╔══

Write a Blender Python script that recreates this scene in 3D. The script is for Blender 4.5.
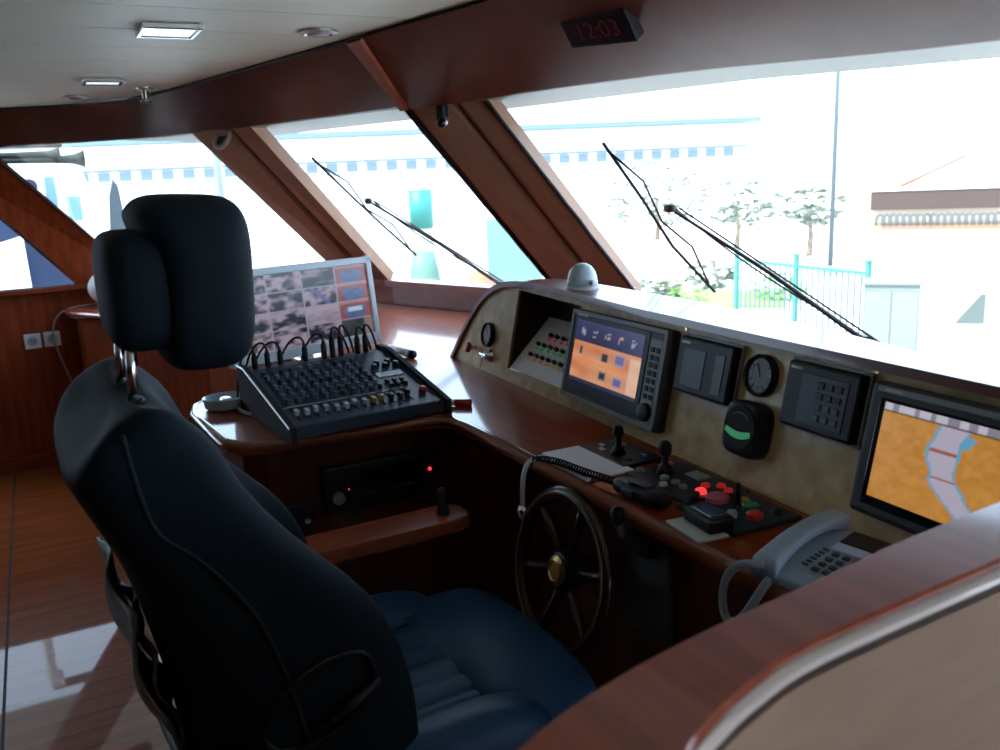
import bpy, bmesh, math, random
from mathutils import Matrix, Vector
random.seed(7)
PI = math.pi
sc = bpy.context.scene
for _o in list(bpy.data.objects):
    bpy.data.objects.remove(_o)
COL = sc.collection

# ------------------------------------------------------------------ camera
cam = bpy.data.cameras.new('camera'); cam_o = bpy.data.objects.new('camera', cam); COL.objects.link(cam_o)
PITCH, ROLL, YAW = math.radians(12.7), math.radians(2.5), math.radians(27.5)
_h = Vector((-math.cos(YAW), math.sin(YAW), 0)); _z = Vector((0, 0, 1))
_f = _h*math.cos(PITCH) - _z*math.sin(PITCH)
_r = _f.cross(_z).normalized(); _u = _r.cross(_f)
_r2 = _r*math.cos(ROLL) - _u*math.sin(ROLL); _u2 = _r*math.sin(ROLL) + _u*math.cos(ROLL)
cam_o.matrix_world = Matrix(((_r2.x, _u2.x, -_f.x, 0.0), (_r2.y, _u2.y, -_f.y, 0.0), (_r2.z, _u2.z, -_f.z, 1.45), (0, 0, 0, 1)))
cam.sensor_width = 36.0; cam.lens = 870.0*36.0/1000.0; cam.clip_start = 0.02; cam.clip_end = 400
cam.dof.use_dof = True; cam.dof.focus_distance = 1.9; cam.dof.aperture_fstop = 5.6
sc.camera = cam_o

# ------------------------------------------------------------------ sky, sun, exposure
w = bpy.data.worlds.new('sky'); sc.world = w; w.use_nodes = True
bg = w.node_tree.nodes['Background']
bg.inputs['Color'].default_value = (0.72, 0.89, 1.19, 1); bg.inputs['Strength'].default_value = 5.5
sun = bpy.data.lights.new('sun', 'SUN'); sun.energy = 14.0; sun.angle = math.radians(1.5); sun.color = (1.0, 0.95, 0.86)
sun_o = bpy.data.objects.new('sun', sun); COL.objects.link(sun_o)
sun_o.rotation_euler = Vector((-0.15, 0.75, -1.0)).to_track_quat('-Z', 'Y').to_euler()
sc.view_settings.view_transform = 'Standard'; sc.view_settings.look = 'None'
sc.view_settings.exposure = 0.0; sc.view_settings.gamma = 1.0; sc.view_settings.use_curve_mapping = False
sc.cycles.use_denoising = True
sc.cycles.max_bounces = 10; sc.cycles.diffuse_bounces = 5; sc.cycles.transparent_max_bounces = 16
sc.cycles.sample_clamp_indirect = 8.0

# ------------------------------------------------------------------ materials
MATS = {}
def mat(name, col, rough=0.5, metal=0.0, emit=None, es=0.0, coat=0.0, spec=0.5):
    if name in MATS: return MATS[name]
    m = bpy.data.materials.new(name); m.use_nodes = True; b = m.node_tree.nodes['Principled BSDF']
    b.inputs['Base Color'].default_value = (*col, 1); b.inputs['Roughness'].default_value = rough
    b.inputs['Metallic'].default_value = metal; b.inputs['Coat Weight'].default_value = coat
    b.inputs['Coat Roughness'].default_value = 0.06; b.inputs['Specular IOR Level'].default_value = spec
    if emit:
        b.inputs['Emission Color'].default_value = (*emit, 1); b.inputs['Emission Strength'].default_value = es
    MATS[name] = m; return m
def noise_mat(name, c1, c2, scale=(1, 1, 1), nscale=6.0, rough=0.4, coat=0.0, detail=6.0, bump=0.0, coatr=0.06, spec=0.5, lo=.35, hi=.68):
    m = mat(name, c1, rough, 0, None, 0, coat, spec); nt = m.node_tree; b = nt.nodes['Principled BSDF']
    b.inputs['Coat Roughness'].default_value = coatr
    tc = nt.nodes.new('ShaderNodeTexCoord'); mp = nt.nodes.new('ShaderNodeMapping'); mp.inputs['Scale'].default_value = scale
    n = nt.nodes.new('ShaderNodeTexNoise'); n.inputs['Scale'].default_value = nscale; n.inputs['Detail'].default_value = detail
    r = nt.nodes.new('ShaderNodeValToRGB'); r.color_ramp.elements[0].color = (*c1, 1); r.color_ramp.elements[1].color = (*c2, 1)
    r.color_ramp.elements[0].position = lo; r.color_ramp.elements[1].position = hi
    L = nt.links.new
    L(tc.outputs['Object'], mp.inputs['Vector']); L(mp.outputs['Vector'], n.inputs['Vector'])
    L(n.outputs['Fac'], r.inputs['Fac']); L(r.outputs['Color'], b.inputs['Base Color'])
    if bump:
        bp = nt.nodes.new('ShaderNodeBump'); bp.inputs['Strength'].default_value = bump; bp.inputs['Distance'].default_value = 0.002
        L(n.outputs['Fac'], bp.inputs['Height']); L(bp.outputs['Normal'], b.inputs['Normal'])
    return m
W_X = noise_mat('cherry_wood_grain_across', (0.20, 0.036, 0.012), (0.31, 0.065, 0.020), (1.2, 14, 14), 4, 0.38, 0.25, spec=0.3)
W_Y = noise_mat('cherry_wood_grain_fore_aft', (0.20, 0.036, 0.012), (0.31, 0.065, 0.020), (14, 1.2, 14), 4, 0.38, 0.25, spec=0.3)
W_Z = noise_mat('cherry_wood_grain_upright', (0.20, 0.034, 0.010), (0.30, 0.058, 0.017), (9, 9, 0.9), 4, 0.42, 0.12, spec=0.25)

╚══

Every line from the top of the material above through the line with "COL = sc.collection" should be duplicated exactly, please; leave out the pictures.

Write a Blender Python script that recreates this scene in 3D. The script is for Blender 4.5.
import bpy, bmesh, math, random
from mathutils import Matrix, Vector
random.seed(7)
PI = math.pi
sc = bpy.context.scene
for _o in list(bpy.data.objects):
    bpy.data.objects.remove(_o)
COL = sc.collection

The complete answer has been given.